BRADFORD Council is hoping to step up its war on fly tippers by purchasing a fleet of cameras to catch people in the act.

A new push to tackle the crime could see the Council buy fifteen new mobile cameras that are able to capture the registration numbers of vehicles involved in fly tipping.

At a meeting of the full Council next Tuesday, members will be asked to back a £100,000 a year scheme that will also see areas that are blighted by fly tipping blocked off to traffic by the installation of bunds, fences or “bouldering.”

The Council is also looking to step up enforcement activity against private land owners and landlords who allow their property to become fly tipping hot spots.

A motion going before the meeting says 80 per cent of fly tipping prosecutions involved camera footage, and so it is important to enhance the authority’s current arsenal.

Figures released last year revealed that over 45 reports of fly-tipping were made each day in Bradford in the 2018/19 financial year.

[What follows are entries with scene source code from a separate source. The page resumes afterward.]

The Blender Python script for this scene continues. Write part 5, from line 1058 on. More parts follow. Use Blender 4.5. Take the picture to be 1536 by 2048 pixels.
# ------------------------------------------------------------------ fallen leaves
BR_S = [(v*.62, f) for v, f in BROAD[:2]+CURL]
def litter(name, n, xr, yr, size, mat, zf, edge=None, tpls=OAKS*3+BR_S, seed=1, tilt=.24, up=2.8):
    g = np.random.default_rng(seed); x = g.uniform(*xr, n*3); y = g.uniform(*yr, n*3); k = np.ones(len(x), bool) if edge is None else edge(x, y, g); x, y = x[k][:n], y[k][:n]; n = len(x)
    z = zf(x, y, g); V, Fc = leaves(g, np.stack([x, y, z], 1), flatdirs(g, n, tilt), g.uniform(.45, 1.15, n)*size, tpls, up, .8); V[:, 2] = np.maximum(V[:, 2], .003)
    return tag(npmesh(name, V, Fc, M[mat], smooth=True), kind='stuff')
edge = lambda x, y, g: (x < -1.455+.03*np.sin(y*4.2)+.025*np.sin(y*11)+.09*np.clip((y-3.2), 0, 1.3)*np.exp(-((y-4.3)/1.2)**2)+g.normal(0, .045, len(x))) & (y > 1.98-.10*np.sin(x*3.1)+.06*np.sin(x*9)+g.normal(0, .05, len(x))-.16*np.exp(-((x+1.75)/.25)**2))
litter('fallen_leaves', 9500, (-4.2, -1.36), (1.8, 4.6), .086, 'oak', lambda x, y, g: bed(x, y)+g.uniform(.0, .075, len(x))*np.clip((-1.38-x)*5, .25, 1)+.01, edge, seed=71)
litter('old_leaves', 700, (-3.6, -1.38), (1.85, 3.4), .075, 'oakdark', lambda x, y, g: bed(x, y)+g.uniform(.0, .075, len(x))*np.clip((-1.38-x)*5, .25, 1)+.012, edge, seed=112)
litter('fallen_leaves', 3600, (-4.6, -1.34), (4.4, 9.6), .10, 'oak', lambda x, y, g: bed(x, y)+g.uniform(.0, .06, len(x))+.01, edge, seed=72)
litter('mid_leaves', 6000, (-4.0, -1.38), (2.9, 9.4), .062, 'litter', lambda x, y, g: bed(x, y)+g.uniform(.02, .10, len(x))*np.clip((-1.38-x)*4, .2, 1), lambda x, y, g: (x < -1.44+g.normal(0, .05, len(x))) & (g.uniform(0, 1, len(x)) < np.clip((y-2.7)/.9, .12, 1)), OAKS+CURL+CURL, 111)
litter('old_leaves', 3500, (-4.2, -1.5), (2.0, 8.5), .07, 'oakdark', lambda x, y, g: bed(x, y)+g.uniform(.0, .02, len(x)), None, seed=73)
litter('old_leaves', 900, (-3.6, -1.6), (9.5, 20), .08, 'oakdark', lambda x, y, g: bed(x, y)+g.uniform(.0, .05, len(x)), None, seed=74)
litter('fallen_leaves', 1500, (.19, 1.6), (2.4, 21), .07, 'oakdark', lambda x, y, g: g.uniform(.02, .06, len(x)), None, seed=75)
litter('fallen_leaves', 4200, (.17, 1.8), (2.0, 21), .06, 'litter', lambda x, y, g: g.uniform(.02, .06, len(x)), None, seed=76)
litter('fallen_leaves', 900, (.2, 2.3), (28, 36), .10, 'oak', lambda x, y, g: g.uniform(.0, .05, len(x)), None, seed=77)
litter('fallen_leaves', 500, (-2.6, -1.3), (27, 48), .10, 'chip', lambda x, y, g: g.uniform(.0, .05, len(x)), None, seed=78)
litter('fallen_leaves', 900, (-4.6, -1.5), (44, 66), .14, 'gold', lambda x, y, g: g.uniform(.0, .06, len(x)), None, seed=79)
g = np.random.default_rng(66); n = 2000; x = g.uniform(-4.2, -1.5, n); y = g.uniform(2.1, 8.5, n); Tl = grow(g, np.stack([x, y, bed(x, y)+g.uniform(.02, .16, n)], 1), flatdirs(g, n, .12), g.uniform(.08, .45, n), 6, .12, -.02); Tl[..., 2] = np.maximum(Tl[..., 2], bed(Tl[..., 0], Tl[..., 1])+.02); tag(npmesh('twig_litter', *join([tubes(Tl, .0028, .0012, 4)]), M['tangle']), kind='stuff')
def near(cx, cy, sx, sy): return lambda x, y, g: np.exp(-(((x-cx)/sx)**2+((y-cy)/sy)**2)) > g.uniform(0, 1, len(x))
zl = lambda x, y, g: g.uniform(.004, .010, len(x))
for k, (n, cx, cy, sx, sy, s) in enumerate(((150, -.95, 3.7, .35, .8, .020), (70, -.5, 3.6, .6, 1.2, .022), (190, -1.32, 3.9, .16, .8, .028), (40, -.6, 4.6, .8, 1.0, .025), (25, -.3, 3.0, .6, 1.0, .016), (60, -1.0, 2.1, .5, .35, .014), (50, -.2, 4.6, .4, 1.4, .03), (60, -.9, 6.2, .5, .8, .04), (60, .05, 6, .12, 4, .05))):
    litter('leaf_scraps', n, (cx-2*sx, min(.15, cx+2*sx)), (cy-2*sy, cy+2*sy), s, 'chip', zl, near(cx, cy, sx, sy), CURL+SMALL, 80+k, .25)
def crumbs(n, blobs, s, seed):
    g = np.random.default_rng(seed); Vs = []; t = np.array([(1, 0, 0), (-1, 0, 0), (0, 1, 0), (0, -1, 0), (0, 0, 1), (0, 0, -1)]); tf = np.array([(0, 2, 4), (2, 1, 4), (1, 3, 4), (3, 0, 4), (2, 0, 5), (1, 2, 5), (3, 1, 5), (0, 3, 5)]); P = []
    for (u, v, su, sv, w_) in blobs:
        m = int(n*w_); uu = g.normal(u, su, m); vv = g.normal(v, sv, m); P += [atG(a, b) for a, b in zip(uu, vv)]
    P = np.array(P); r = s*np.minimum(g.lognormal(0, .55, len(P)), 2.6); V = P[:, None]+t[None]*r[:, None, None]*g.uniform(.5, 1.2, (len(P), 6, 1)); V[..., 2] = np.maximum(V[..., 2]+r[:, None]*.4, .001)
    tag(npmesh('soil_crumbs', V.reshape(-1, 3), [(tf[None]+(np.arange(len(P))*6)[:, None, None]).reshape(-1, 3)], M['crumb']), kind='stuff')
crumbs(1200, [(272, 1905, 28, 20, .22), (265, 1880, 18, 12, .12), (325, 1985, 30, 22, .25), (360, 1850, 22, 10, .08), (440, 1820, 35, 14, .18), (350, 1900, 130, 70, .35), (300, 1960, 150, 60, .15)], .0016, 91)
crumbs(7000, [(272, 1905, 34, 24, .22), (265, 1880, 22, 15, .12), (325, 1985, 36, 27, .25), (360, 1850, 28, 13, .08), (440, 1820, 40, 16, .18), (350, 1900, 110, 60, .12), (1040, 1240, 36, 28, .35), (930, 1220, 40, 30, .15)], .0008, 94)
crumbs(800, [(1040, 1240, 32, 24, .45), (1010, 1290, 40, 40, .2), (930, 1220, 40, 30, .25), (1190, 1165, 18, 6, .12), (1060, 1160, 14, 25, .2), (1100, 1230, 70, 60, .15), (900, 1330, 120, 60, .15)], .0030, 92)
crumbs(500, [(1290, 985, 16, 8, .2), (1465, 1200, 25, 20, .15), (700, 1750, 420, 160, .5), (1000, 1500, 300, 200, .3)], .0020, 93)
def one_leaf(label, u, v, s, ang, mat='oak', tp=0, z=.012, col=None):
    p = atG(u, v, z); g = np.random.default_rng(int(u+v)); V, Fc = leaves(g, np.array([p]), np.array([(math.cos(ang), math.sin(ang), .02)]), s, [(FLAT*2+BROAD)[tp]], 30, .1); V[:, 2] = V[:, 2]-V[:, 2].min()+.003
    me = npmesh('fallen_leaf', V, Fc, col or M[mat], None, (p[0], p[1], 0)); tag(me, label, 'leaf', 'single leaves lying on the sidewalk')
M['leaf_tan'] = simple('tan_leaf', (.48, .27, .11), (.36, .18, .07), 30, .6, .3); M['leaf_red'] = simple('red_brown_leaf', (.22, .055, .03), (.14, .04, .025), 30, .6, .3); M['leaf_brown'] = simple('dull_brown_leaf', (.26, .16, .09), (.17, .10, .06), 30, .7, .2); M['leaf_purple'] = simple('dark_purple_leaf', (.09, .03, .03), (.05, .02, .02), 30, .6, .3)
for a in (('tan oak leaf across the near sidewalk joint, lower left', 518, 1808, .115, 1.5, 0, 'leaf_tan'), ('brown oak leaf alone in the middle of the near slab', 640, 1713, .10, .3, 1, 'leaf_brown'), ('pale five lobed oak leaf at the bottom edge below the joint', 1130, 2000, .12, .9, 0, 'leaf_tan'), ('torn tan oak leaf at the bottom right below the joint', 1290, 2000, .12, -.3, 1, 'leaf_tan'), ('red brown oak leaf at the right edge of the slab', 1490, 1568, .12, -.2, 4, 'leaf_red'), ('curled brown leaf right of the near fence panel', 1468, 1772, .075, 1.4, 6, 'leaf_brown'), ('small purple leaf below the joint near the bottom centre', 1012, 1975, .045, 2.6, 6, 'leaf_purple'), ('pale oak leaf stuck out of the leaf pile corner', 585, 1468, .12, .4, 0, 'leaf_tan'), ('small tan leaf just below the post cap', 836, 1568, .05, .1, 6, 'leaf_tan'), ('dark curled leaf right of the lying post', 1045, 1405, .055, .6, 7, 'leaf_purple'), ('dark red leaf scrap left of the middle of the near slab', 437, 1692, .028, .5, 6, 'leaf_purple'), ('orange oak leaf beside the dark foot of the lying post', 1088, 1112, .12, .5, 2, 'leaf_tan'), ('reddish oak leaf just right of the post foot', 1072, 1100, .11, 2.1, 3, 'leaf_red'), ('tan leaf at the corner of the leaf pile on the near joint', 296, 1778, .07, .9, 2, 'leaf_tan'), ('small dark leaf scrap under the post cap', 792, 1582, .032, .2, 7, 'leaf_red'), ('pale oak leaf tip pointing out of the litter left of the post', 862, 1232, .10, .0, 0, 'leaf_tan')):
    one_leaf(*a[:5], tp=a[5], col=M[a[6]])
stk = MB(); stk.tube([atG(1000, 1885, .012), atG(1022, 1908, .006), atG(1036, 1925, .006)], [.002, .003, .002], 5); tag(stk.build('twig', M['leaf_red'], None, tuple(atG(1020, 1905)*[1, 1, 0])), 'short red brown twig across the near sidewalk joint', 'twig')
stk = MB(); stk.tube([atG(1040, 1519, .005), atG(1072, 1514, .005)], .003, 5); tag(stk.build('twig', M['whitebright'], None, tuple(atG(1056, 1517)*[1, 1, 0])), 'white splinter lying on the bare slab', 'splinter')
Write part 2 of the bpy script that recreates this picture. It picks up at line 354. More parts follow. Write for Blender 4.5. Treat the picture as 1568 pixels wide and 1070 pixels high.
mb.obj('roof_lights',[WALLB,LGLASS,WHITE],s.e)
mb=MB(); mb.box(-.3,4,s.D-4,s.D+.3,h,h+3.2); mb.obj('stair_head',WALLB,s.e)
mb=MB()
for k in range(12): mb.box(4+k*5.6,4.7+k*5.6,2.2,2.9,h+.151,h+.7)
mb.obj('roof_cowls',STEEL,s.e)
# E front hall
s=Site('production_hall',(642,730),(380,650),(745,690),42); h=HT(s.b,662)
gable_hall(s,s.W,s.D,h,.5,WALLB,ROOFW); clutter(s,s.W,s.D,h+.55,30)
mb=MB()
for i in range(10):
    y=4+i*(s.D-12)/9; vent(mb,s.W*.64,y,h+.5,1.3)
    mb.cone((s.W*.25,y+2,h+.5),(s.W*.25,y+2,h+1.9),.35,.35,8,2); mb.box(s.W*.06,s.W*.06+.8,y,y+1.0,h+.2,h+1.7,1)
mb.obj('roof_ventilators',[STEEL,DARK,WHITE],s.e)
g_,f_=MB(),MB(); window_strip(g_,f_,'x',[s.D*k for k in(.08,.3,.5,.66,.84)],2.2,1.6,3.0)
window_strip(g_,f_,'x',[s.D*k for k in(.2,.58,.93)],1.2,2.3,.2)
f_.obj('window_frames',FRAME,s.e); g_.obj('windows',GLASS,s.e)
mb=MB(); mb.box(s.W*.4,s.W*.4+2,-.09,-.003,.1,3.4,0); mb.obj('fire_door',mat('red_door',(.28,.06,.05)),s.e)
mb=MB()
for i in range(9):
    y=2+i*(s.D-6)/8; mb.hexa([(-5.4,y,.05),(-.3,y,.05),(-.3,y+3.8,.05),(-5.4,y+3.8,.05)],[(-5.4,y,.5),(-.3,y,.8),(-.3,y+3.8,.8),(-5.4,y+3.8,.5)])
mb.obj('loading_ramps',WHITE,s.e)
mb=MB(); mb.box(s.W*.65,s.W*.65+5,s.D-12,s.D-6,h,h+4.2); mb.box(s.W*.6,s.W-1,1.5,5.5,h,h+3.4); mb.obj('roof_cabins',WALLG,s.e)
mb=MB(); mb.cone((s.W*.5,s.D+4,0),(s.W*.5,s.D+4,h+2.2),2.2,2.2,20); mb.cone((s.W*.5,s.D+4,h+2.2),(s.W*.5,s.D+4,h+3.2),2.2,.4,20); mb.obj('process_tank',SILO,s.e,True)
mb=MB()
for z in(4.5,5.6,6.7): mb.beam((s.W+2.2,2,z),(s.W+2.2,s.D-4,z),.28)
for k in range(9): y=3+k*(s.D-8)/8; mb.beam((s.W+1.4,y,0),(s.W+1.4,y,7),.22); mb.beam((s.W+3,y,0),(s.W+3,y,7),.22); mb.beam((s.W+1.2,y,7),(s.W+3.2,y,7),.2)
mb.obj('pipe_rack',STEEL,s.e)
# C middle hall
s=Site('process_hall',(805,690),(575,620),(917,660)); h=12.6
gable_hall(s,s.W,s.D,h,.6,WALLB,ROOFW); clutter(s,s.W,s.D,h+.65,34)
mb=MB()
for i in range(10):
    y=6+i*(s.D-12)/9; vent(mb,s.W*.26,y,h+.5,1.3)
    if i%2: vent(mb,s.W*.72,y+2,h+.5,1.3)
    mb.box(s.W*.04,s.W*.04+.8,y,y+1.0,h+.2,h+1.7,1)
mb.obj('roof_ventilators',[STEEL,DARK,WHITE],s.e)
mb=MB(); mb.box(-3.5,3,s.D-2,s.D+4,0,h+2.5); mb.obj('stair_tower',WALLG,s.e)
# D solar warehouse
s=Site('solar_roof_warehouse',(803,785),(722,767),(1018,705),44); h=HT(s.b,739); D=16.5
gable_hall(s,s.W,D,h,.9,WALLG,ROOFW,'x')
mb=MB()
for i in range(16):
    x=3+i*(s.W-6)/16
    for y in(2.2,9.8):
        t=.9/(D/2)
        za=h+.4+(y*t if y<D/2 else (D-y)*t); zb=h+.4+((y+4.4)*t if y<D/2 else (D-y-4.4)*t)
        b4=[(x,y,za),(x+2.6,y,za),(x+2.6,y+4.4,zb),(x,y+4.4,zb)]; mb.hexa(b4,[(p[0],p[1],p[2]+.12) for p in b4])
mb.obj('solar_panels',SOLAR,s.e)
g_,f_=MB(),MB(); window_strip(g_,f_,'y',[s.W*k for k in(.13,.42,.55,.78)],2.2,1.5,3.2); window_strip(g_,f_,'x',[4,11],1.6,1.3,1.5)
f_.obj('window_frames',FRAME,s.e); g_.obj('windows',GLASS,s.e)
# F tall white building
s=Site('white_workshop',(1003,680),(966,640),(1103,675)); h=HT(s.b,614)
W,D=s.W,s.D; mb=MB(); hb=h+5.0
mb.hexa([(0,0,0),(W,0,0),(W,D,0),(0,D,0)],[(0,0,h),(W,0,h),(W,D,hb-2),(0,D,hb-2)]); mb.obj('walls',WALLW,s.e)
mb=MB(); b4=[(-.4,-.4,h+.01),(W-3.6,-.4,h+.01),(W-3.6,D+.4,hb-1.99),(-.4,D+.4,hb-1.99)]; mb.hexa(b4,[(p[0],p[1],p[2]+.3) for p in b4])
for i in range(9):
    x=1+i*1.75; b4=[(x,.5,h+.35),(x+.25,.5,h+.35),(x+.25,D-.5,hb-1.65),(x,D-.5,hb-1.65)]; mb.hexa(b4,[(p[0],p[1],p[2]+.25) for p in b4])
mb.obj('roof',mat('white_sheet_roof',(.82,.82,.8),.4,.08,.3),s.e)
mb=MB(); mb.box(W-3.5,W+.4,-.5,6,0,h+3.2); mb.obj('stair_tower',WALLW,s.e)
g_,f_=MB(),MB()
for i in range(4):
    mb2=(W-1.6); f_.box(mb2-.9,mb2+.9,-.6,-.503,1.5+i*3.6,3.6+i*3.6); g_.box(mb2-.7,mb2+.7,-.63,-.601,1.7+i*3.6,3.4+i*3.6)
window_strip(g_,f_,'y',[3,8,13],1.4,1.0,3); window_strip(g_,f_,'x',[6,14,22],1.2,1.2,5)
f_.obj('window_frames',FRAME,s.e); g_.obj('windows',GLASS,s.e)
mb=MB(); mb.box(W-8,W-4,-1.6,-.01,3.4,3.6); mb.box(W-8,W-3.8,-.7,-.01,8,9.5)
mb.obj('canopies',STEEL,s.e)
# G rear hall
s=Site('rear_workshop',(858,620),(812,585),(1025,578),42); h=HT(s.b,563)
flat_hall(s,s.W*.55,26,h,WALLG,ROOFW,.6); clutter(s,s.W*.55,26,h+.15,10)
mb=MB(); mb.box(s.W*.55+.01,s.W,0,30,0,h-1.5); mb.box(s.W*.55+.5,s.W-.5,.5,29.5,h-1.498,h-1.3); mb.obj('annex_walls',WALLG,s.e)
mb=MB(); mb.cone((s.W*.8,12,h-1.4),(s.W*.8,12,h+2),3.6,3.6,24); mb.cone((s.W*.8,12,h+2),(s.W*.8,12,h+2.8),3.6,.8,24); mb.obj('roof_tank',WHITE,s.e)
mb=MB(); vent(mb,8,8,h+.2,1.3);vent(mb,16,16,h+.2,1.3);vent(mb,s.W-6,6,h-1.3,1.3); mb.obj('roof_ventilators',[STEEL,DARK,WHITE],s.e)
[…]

Man fined after truck was used to dump waste on Norbury Road

The statistics showed that Bradford Council was left having to deal with a total of 16,584 reported incidents in the 12 months.

Since April 2016, the Council has been involved in 93 prosecutions, including issuing formal cautions, for waste offences including fly-tipping.

The authority has also issued 72 Fixed Penalty Notices of £400 for fly-tipping offences and has seized three vans.

In November Paul Lucas, 47 of Walden Drive, was fined over £850 after hidden cameras recorded three men using Lucas’ tipper truck to dump waste on Norbury Road, Ravenscliffe.

Last year a report by the waste service to the Council’s Area Committees said cameras were vital in catching fly tippers, but said they had “finite resources.”

The new motion, put forward by the Council’s Labour Group, calls for the £100,000 a year investment to fund new cameras as well as

- Using bunding, fencing, bouldering to defend sites which are regularly fly-tipped to prevent further incidents

- Raise awareness and work with more private landowners and with communities to promote responsible waste management practices

- Look at how the Council can step up enforcement activity against private land owners and landlords who don’t act responsibly in safeguarding their property from becoming a fly-tipping hotspot.

Councillor Sarah Ferriby, Executive Member for Healthy People and Places, said: “We will not tolerate people dumping rubbish and blighting our landscapes.

“Fly-tipping is never acceptable, it is selfish, it’s harmful to the environment and it is costing taxpayers in England more than £57 million a year to clear up – money that could be spent on vital public services.

“We have pursued many successful prosecutions and we will continue with this fight with the help of new cameras and new measures that we want to bring in to help protect sites.

“We are sending out the message that the law will catch up with you if you do not play by the rules.”

The Council meets in City Hall at 4pm next Tuesday.